[Data extract]:
═══
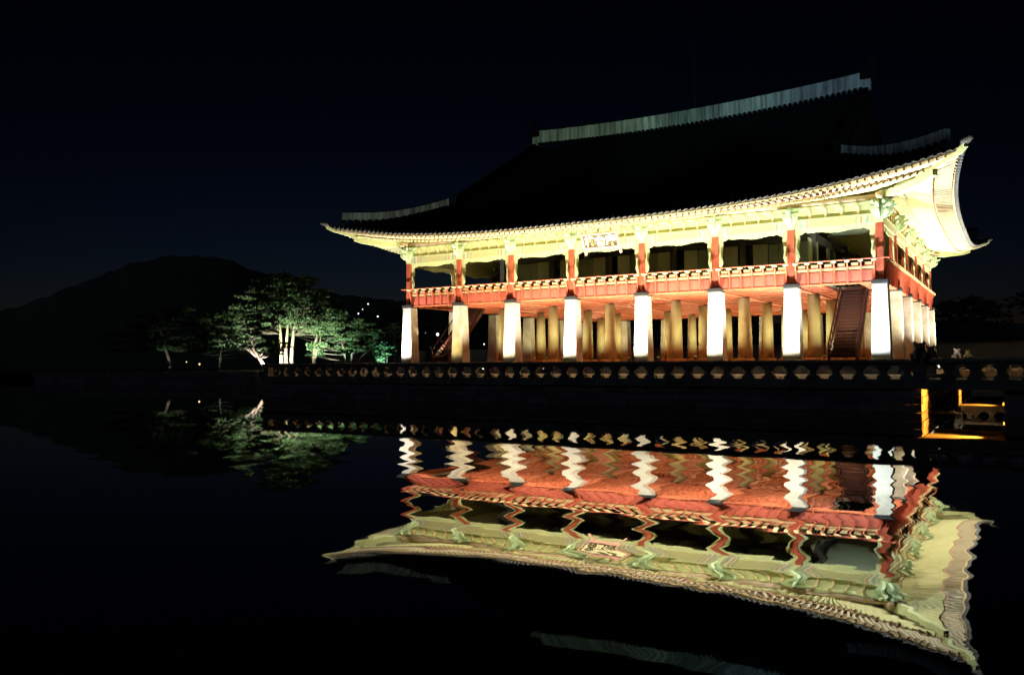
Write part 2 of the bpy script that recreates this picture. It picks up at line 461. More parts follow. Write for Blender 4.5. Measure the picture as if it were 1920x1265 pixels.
# ------------------------------------------------------------------ stone bridges
def bridge(y0, y1, label, nb):
    t = thing('stone_bridge', (38.0,(y0+y1)/2,1.0), label, 'bridge', 'stone bridges on the right of the terrace')
    X0, X1 = TX1+0.03, 62.0
    MB().box(X0, X1, y0+0.05, y1-0.05, 1.16, 1.36).build('deck', M_WALL, t)
    for y in (y0, y1-0.42):
        b = MB(); x = X0
        while x < X1:
            l = min(3.0, X1-x); MB().box(x+0.008, x+l-0.008, y-0.03, y+0.44, 0.985, 1.395).build('coping_stone', M_WALL, t); x += l
    x = 40.42
    while x < X1-2:
        for y in ((y0+0.5), (y0+y1)/2, (y1-0.5)):
            MB().sq(x+0.35, y, [(-1.5,0.34),(0.98,0.32)]).build('pier', M_WALL, t)
        MB().box(x, x+0.7, y0+0.1, y1-0.1, 0.99, 1.155).build('cross_beam', M_WALL, t)
        x += 3.55
    for y in (y0+0.22, y1-0.22):
        px = X0+0.30
        post(t, px-0.40, y)
        for i in range(nb):
            xb = 38.50+i*0.93
            b = inst(ME_BAL, 'baluster', t, (xb,y,1.396))
        zz = lambda x: 2.12+0.035*(x-37.5)/3.5*(1 if x < 45 else 2.1)
        for i in range(4):
            a = 37.45+i*3.7
            oct_rail(MB(), (a+0.006,y,zz(a)), (a+3.69,y,zz(a+3.7)), 0.14).build('handrail', M_WALL, t)
    # flat soffit of the first span, lit by a line lamp on the hidden face of the pier
    MB().box(X0, 40.41, y0+0.45, y0+2.1, 0.985, 1.155).build('soffit_slab', M_STONE, t)
    yy = y0+1.1
    MB().box(40.39, 40.416, yy-0.07, yy+0.07, 0.34, 0.44).build('light_strip', E_ORNG, t)
    spot('strip_light', t, (40.36,yy,0.42), (37.6,yy-0.1,0.62), 4600, (1.0,0.36,0.035), 72, 0.35, 0.06)
    return t
bridge(-13.25, -7.9, 'dark stone bridge at the terrace corner with orange light under it', 14)
bridge(12.9, 28.4, 'far stone bridge seen behind the corner bridge', 14)

# ================================================================== PAVILION
BX = [0,4.904,9.574,14.558,19.842,24.826,29.496,34.4]
BYS = 6.173
BY = [i*BYS for i in range(6)]
LX, LY = BX[-1], BY[-1]
pav = thing('pavilion', (LX/2,LY/2,2.16), 'two storey wooden pavilion with dark hipped roof on stone columns, floodlit at night', 'pavilion')

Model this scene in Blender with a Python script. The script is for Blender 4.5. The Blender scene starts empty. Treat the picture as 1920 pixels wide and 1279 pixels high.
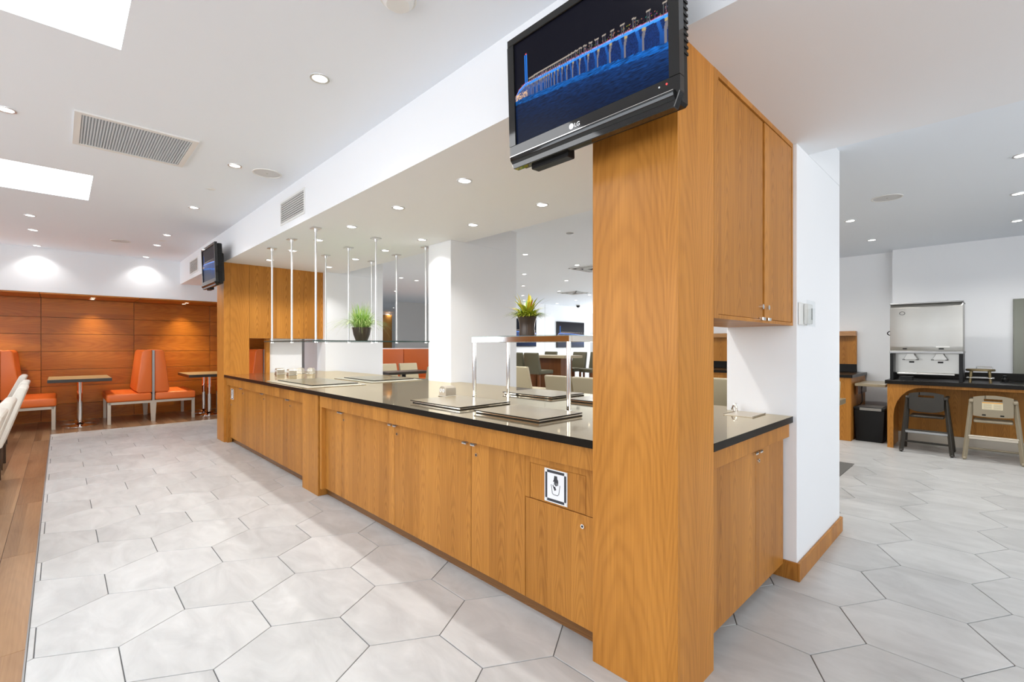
import bpy, bmesh, math, random
import numpy as np
from mathutils import Vector, Matrix
R = math.radians
C = bpy.context.scene.collection
rnd = random.Random(7)

# ------------------------------------------------------------------ camera, world, exposure
YAW, FPX, HORIZ, EYE = .7674, 878.3, 647.8, 1.28
cd = bpy.data.cameras.new('camera'); cam = bpy.data.objects.new('camera', cd); C.objects.link(cam)
cam.location = (0, 0, EYE); cam.rotation_euler = (R(90), 0, -YAW)
cd.sensor_width = 36; cd.lens = FPX*36/1920; cd.shift_y = (HORIZ-639.5)/1920; cd.clip_start = .05; cd.clip_end = 100
bpy.context.scene.camera = cam
vs = bpy.context.scene.view_settings
vs.view_transform = 'Standard'; vs.look = 'None'; vs.gamma = 1; vs.use_curve_mapping = False; vs.exposure = 0.07
w = bpy.data.worlds.new('world'); bpy.context.scene.world = w; w.use_nodes = True
w.node_tree.nodes['Background'].inputs[0].default_value = (.82, .90, 1, 1)
w.node_tree.nodes['Background'].inputs[1].default_value = 1.0
cy = bpy.context.scene.cycles
cy.max_bounces = 10; cy.diffuse_bounces = 5; cy.glossy_bounces = 5; cy.transmission_bounces = 6; cy.sample_clamp_indirect = 6
cy.caustics_reflective = True; cy.caustics_refractive = False

def area(name, loc, rot, sx, sy, power, col=(1, 1, 1)):
    d = bpy.data.lights.new(name, 'AREA'); d.shape = 'RECTANGLE'; d.size = sx; d.size_y = sy; d.energy = power; d.color = col
    o = bpy.data.objects.new(name, d); C.objects.link(o); o.location = loc; o.rotation_euler = rot; return o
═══
[What you have to do]: Using the records above, output their complete text exactly, minus any images.

[Exercise solution]:
Write part 2 of the bpy script that recreates this picture. It picks up at line 461. More parts follow. Write for Blender 4.5. Measure the picture as if it were 1920x1265 pixels.
# ------------------------------------------------------------------ stone bridges
def bridge(y0, y1, label, nb):
    t = thing('stone_bridge', (38.0,(y0+y1)/2,1.0), label, 'bridge', 'stone bridges on the right of the terrace')
    X0, X1 = TX1+0.03, 62.0
    MB().box(X0, X1, y0+0.05, y1-0.05, 1.16, 1.36).build('deck', M_WALL, t)
    for y in (y0, y1-0.42):
        b = MB(); x = X0
        while x < X1:
            l = min(3.0, X1-x); MB().box(x+0.008, x+l-0.008, y-0.03, y+0.44, 0.985, 1.395).build('coping_stone', M_WALL, t); x += l
    x = 40.42
    while x < X1-2:
        for y in ((y0+0.5), (y0+y1)/2, (y1-0.5)):
            MB().sq(x+0.35, y, [(-1.5,0.34),(0.98,0.32)]).build('pier', M_WALL, t)
        MB().box(x, x+0.7, y0+0.1, y1-0.1, 0.99, 1.155).build('cross_beam', M_WALL, t)
        x += 3.55
    for y in (y0+0.22, y1-0.22):
        px = X0+0.30
        post(t, px-0.40, y)
        for i in range(nb):
            xb = 38.50+i*0.93
            b = inst(ME_BAL, 'baluster', t, (xb,y,1.396))
        zz = lambda x: 2.12+0.035*(x-37.5)/3.5*(1 if x < 45 else 2.1)
        for i in range(4):
            a = 37.45+i*3.7
            oct_rail(MB(), (a+0.006,y,zz(a)), (a+3.69,y,zz(a+3.7)), 0.14).build('handrail', M_WALL, t)
    # flat soffit of the first span, lit by a line lamp on the hidden face of the pier
    MB().box(X0, 40.41, y0+0.45, y0+2.1, 0.985, 1.155).build('soffit_slab', M_STONE, t)
    yy = y0+1.1
    MB().box(40.39, 40.416, yy-0.07, yy+0.07, 0.34, 0.44).build('light_strip', E_ORNG, t)
    spot('strip_light', t, (40.36,yy,0.42), (37.6,yy-0.1,0.62), 4600, (1.0,0.36,0.035), 72, 0.35, 0.06)
    return t
bridge(-13.25, -7.9, 'dark stone bridge at the terrace corner with orange light under it', 14)
bridge(12.9, 28.4, 'far stone bridge seen behind the corner bridge', 14)

# ================================================================== PAVILION
BX = [0,4.904,9.574,14.558,19.842,24.826,29.496,34.4]
BYS = 6.173
BY = [i*BYS for i in range(6)]
LX, LY = BX[-1], BY[-1]
pav = thing('pavilion', (LX/2,LY/2,2.16), 'two storey wooden pavilion with dark hipped roof on stone columns, floodlit at night', 'pavilion')

Model this scene in Blender with a Python script. The script is for Blender 4.5. The Blender scene starts empty. Treat the picture as 1920 pixels wide and 1279 pixels high.
import bpy, bmesh, math, random
import numpy as np
from mathutils import Vector, Matrix
R = math.radians
C = bpy.context.scene.collection
rnd = random.Random(7)

# ------------------------------------------------------------------ camera, world, exposure
YAW, FPX, HORIZ, EYE = .7674, 878.3, 647.8, 1.28
cd = bpy.data.cameras.new('camera'); cam = bpy.data.objects.new('camera', cd); C.objects.link(cam)
cam.location = (0, 0, EYE); cam.rotation_euler = (R(90), 0, -YAW)
cd.sensor_width = 36; cd.lens = FPX*36/1920; cd.shift_y = (HORIZ-639.5)/1920; cd.clip_start = .05; cd.clip_end = 100
bpy.context.scene.camera = cam
vs = bpy.context.scene.view_settings
vs.view_transform = 'Standard'; vs.look = 'None'; vs.gamma = 1; vs.use_curve_mapping = False; vs.exposure = 0.07
w = bpy.data.worlds.new('world'); bpy.context.scene.world = w; w.use_nodes = True
w.node_tree.nodes['Background'].inputs[0].default_value = (.82, .90, 1, 1)
w.node_tree.nodes['Background'].inputs[1].default_value = 1.0
cy = bpy.context.scene.cycles
cy.max_bounces = 10; cy.diffuse_bounces = 5; cy.glossy_bounces = 5; cy.transmission_bounces = 6; cy.sample_clamp_indirect = 6
cy.caustics_reflective = True; cy.caustics_refractive = False

def area(name, loc, rot, sx, sy, power, col=(1, 1, 1)):
    d = bpy.data.lights.new(name, 'AREA'); d.shape = 'RECTANGLE'; d.size = sx; d.size_y = sy; d.energy = power; d.color = col
    o = bpy.data.objects.new(name, d); C.objects.link(o); o.location = loc; o.rotation_euler = rot; return o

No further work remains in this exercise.